ただし、Unityデフォルトのレンダリングパイプラインでは光源リストの読み込みが不便で、シェーダーで光源と背景中の実際の光源の対応関係も検知することができない。
それが、新しいHDRP高画質レンダリングパイプラインでは、すべての光源リストが1つのPassで完結させることができる。
また、光源IDによってキャラクタメインの光源なのかどうかも判定でき、従来の問題を解決することができた。
■布の表現はどうやった?
布に関しては『Qcloth(Mayaプラグイン)』を用い『Alembic(略称abcファイル)』フォーマットでUnityをインポートした。

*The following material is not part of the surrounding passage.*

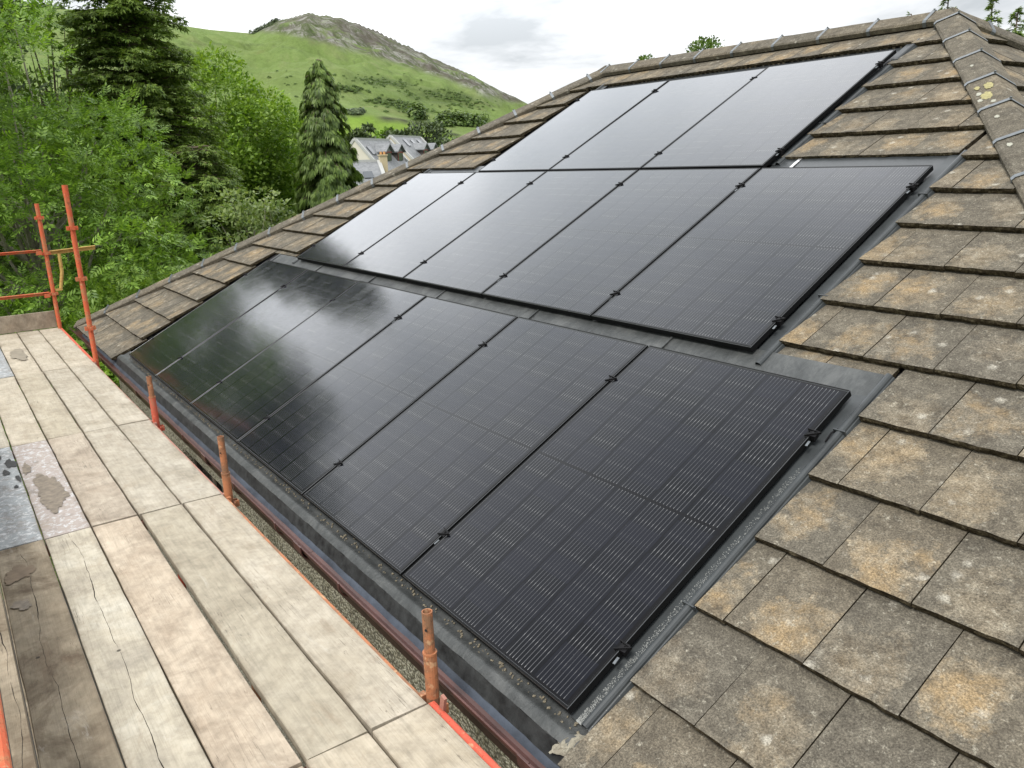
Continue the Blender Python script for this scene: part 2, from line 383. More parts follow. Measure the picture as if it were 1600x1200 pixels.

abcアニメーションファイルはモデルのポリゴン数と大きな関係がある。今回は布部分には大体2万前後のポリゴンを使用し、シワのシュミレーションに必要なグリッド精度を担保した。
布表面の滑らかさを出すには、レンダリング時に曲線を細かく設定する必要がある。4分間30FPSのアニメーションで1Gくらいのサイズが適切な大きさだと考えている。
■髪の毛表現は具体的にどうやった?
ベースにあるDiffuse shadingでMulti-layer toon rampを使用し、豊富な陰影、カラーグラデーション、ディティールを表現した。

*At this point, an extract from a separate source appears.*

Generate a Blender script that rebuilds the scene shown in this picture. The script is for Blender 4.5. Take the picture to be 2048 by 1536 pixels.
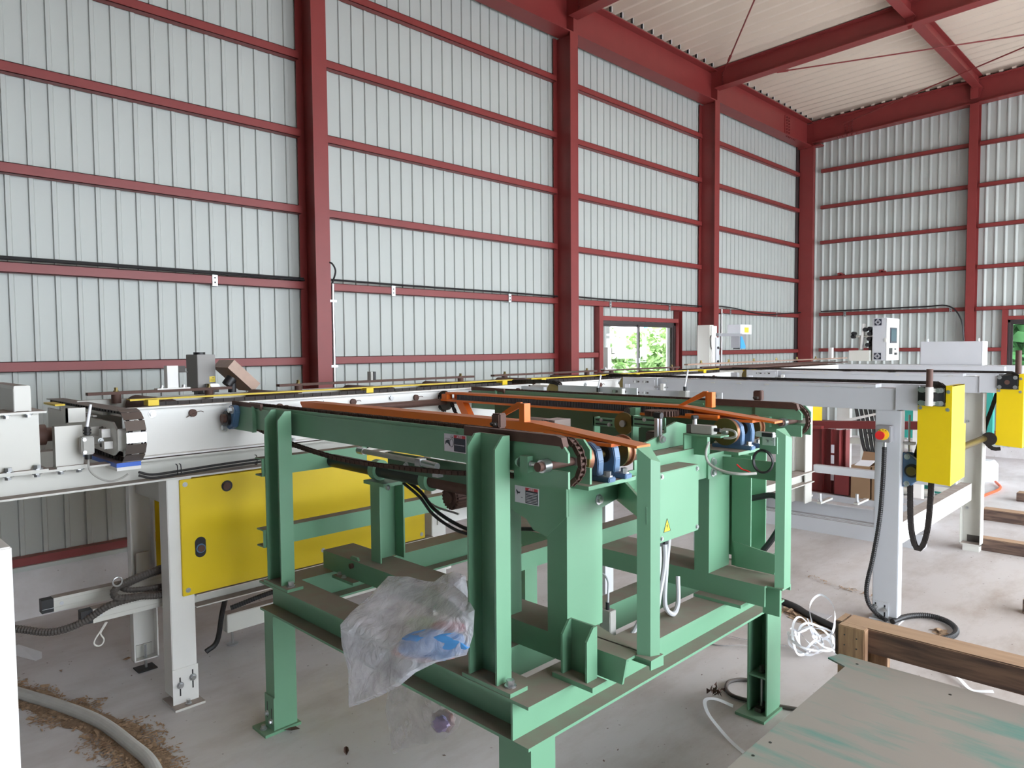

ハイライトの演算は異方性テクスチャを使用し、2層の高低チャネルのハイライトを重ねることでレイヤー感と変化を表現した。
■瞳の表現はどうやった?
瞳の表現はトゥーンレンダリング表現の重要な表現だと考えている。瞳の表現は異なる角度での質感とセルタッチの雰囲気を表現したいと考えていた。
これを実現するため、『瞳』専用の特殊シェーダーを開発した。眼球の光の屈折などをシュミレーションし、手付けでテクスチャを描き込み、理想の効果に近づけた。
今回この記事をまとめるに当たり、同社のグラフィッククオリティの高さもさることながら、最新技術を意図的に使い、自社のノウハウ蓄積と共有に積極的である辺りに、『miHoYo』の自負と勢いを感じた。
日本でも多くの中国産スマホゲームがセールスランキング上位を賑わせているが、『崩壊3rd』は『オリジナリティ』においても、他の中国産ゲームと比べ頭一つ抜きん出た存在だ。
今回同社が公開した研究開発によって得られた経験が、次回作以降にどのようなかたちで反映されてくるのか、楽しみである。